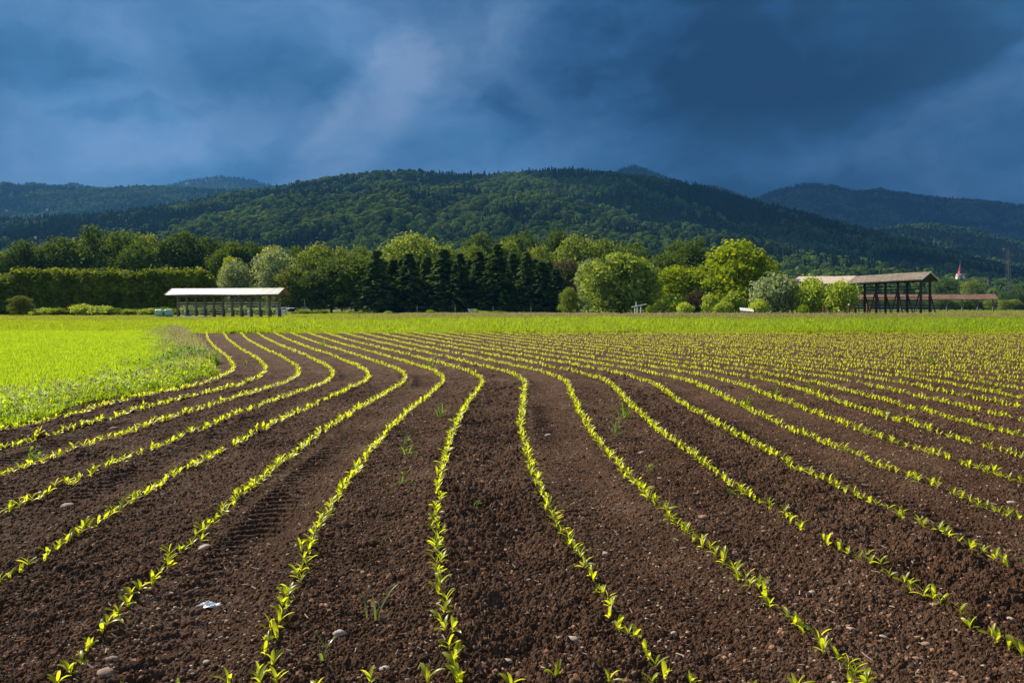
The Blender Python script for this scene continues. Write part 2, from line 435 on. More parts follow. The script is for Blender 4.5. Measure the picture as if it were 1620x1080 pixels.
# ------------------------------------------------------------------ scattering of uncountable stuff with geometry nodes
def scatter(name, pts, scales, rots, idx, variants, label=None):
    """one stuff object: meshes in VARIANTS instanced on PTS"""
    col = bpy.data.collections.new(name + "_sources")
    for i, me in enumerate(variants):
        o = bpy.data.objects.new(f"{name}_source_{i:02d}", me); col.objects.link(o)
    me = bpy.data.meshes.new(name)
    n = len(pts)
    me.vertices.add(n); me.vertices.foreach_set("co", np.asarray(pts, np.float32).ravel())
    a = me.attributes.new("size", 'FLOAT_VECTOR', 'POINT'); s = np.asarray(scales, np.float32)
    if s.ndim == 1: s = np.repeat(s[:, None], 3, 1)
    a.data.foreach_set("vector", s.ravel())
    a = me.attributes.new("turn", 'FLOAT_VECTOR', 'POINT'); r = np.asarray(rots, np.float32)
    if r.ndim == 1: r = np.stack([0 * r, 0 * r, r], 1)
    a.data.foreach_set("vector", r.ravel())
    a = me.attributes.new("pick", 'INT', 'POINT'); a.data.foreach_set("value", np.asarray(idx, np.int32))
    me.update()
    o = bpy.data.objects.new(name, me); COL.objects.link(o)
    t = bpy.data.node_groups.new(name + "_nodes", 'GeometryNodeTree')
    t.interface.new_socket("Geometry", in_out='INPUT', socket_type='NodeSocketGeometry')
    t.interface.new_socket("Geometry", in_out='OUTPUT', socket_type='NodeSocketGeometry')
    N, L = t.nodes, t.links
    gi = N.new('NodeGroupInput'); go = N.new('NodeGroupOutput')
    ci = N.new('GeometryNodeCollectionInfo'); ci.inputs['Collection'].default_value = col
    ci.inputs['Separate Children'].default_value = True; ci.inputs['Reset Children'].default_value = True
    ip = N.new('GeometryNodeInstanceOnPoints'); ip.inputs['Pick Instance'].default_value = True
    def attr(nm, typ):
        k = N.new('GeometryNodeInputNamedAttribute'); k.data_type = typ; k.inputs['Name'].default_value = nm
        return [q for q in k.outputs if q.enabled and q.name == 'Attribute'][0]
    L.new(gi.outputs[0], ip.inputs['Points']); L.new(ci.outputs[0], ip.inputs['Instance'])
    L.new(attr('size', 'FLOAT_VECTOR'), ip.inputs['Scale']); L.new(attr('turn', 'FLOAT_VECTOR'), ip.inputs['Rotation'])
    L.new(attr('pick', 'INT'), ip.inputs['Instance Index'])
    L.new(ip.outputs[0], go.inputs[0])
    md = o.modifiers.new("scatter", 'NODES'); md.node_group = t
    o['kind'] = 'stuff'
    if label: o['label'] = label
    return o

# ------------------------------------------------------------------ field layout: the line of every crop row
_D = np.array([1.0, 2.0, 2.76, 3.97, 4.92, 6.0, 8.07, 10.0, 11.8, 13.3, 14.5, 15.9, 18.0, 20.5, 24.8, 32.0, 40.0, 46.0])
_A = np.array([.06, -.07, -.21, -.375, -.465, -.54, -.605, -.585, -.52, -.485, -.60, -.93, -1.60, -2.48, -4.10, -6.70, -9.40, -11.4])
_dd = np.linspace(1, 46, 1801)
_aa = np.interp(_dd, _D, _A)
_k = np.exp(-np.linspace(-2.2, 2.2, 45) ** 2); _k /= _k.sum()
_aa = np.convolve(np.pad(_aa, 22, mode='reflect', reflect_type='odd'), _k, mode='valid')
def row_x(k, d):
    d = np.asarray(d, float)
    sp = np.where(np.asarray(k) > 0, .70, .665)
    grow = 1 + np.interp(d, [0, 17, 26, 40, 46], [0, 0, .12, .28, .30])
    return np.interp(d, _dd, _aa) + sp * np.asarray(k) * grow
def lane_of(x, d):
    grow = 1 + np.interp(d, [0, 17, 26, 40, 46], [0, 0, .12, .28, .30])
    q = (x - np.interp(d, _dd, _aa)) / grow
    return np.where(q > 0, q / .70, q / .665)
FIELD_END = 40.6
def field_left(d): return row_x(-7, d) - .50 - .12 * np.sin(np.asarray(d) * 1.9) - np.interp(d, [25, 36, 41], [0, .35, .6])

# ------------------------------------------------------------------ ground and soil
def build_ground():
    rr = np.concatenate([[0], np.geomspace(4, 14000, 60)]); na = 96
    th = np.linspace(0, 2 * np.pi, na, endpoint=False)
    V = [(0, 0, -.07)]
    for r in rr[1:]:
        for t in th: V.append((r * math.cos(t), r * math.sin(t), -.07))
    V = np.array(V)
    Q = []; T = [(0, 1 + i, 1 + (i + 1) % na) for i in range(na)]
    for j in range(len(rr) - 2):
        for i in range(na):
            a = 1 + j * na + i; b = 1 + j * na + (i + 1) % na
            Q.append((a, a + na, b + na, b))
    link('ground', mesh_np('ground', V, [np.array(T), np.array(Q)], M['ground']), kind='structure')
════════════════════
(WHAT NEEDS TO BE DONE)
Copy out each line word for word, please, skipping the images.

(OUTPUT OF THE EXERCISE)
The Blender Python script for this scene continues. Write part 2, from line 435 on. More parts follow. The script is for Blender 4.5. Measure the picture as if it were 1620x1080 pixels.
# ------------------------------------------------------------------ scattering of uncountable stuff with geometry nodes
def scatter(name, pts, scales, rots, idx, variants, label=None):
    """one stuff object: meshes in VARIANTS instanced on PTS"""
    col = bpy.data.collections.new(name + "_sources")
    for i, me in enumerate(variants):
        o = bpy.data.objects.new(f"{name}_source_{i:02d}", me); col.objects.link(o)
    me = bpy.data.meshes.new(name)
    n = len(pts)
    me.vertices.add(n); me.vertices.foreach_set("co", np.asarray(pts, np.float32).ravel())
    a = me.attributes.new("size", 'FLOAT_VECTOR', 'POINT'); s = np.asarray(scales, np.float32)
    if s.ndim == 1: s = np.repeat(s[:, None], 3, 1)
    a.data.foreach_set("vector", s.ravel())
    a = me.attributes.new("turn", 'FLOAT_VECTOR', 'POINT'); r = np.asarray(rots, np.float32)
    if r.ndim == 1: r = np.stack([0 * r, 0 * r, r], 1)
    a.data.foreach_set("vector", r.ravel())
    a = me.attributes.new("pick", 'INT', 'POINT'); a.data.foreach_set("value", np.asarray(idx, np.int32))
    me.update()
    o = bpy.data.objects.new(name, me); COL.objects.link(o)
    t = bpy.data.node_groups.new(name + "_nodes", 'GeometryNodeTree')
    t.interface.new_socket("Geometry", in_out='INPUT', socket_type='NodeSocketGeometry')
    t.interface.new_socket("Geometry", in_out='OUTPUT', socket_type='NodeSocketGeometry')
    N, L = t.nodes, t.links
    gi = N.new('NodeGroupInput'); go = N.new('NodeGroupOutput')
    ci = N.new('GeometryNodeCollectionInfo'); ci.inputs['Collection'].default_value = col
    ci.inputs['Separate Children'].default_value = True; ci.inputs['Reset Children'].default_value = True
    ip = N.new('GeometryNodeInstanceOnPoints'); ip.inputs['Pick Instance'].default_value = True
    def attr(nm, typ):
        k = N.new('GeometryNodeInputNamedAttribute'); k.data_type = typ; k.inputs['Name'].default_value = nm
        return [q for q in k.outputs if q.enabled and q.name == 'Attribute'][0]
    L.new(gi.outputs[0], ip.inputs['Points']); L.new(ci.outputs[0], ip.inputs['Instance'])
    L.new(attr('size', 'FLOAT_VECTOR'), ip.inputs['Scale']); L.new(attr('turn', 'FLOAT_VECTOR'), ip.inputs['Rotation'])
    L.new(attr('pick', 'INT'), ip.inputs['Instance Index'])
    L.new(ip.outputs[0], go.inputs[0])
    md = o.modifiers.new("scatter", 'NODES'); md.node_group = t
    o['kind'] = 'stuff'
    if label: o['label'] = label
    return o

# ------------------------------------------------------------------ field layout: the line of every crop row
_D = np.array([1.0, 2.0, 2.76, 3.97, 4.92, 6.0, 8.07, 10.0, 11.8, 13.3, 14.5, 15.9, 18.0, 20.5, 24.8, 32.0, 40.0, 46.0])
_A = np.array([.06, -.07, -.21, -.375, -.465, -.54, -.605, -.585, -.52, -.485, -.60, -.93, -1.60, -2.48, -4.10, -6.70, -9.40, -11.4])
_dd = np.linspace(1, 46, 1801)
_aa = np.interp(_dd, _D, _A)
_k = np.exp(-np.linspace(-2.2, 2.2, 45) ** 2); _k /= _k.sum()
_aa = np.convolve(np.pad(_aa, 22, mode='reflect', reflect_type='odd'), _k, mode='valid')
def row_x(k, d):
    d = np.asarray(d, float)
    sp = np.where(np.asarray(k) > 0, .70, .665)
    grow = 1 + np.interp(d, [0, 17, 26, 40, 46], [0, 0, .12, .28, .30])
    return np.interp(d, _dd, _aa) + sp * np.asarray(k) * grow
def lane_of(x, d):
    grow = 1 + np.interp(d, [0, 17, 26, 40, 46], [0, 0, .12, .28, .30])
    q = (x - np.interp(d, _dd, _aa)) / grow
    return np.where(q > 0, q / .70, q / .665)
FIELD_END = 40.6
def field_left(d): return row_x(-7, d) - .50 - .12 * np.sin(np.asarray(d) * 1.9) - np.interp(d, [25, 36, 41], [0, .35, .6])

# ------------------------------------------------------------------ ground and soil
def build_ground():
    rr = np.concatenate([[0], np.geomspace(4, 14000, 60)]); na = 96
    th = np.linspace(0, 2 * np.pi, na, endpoint=False)
    V = [(0, 0, -.07)]
    for r in rr[1:]:
        for t in th: V.append((r * math.cos(t), r * math.sin(t), -.07))
    V = np.array(V)
    Q = []; T = [(0, 1 + i, 1 + (i + 1) % na) for i in range(na)]
    for j in range(len(rr) - 2):
        for i in range(na):
            a = 1 + j * na + i; b = 1 + j * na + (i + 1) % na
            Q.append((a, a + na, b + na, b))
    link('ground', mesh_np('ground', V, [np.array(T), np.array(Q)], M['ground']), kind='structure')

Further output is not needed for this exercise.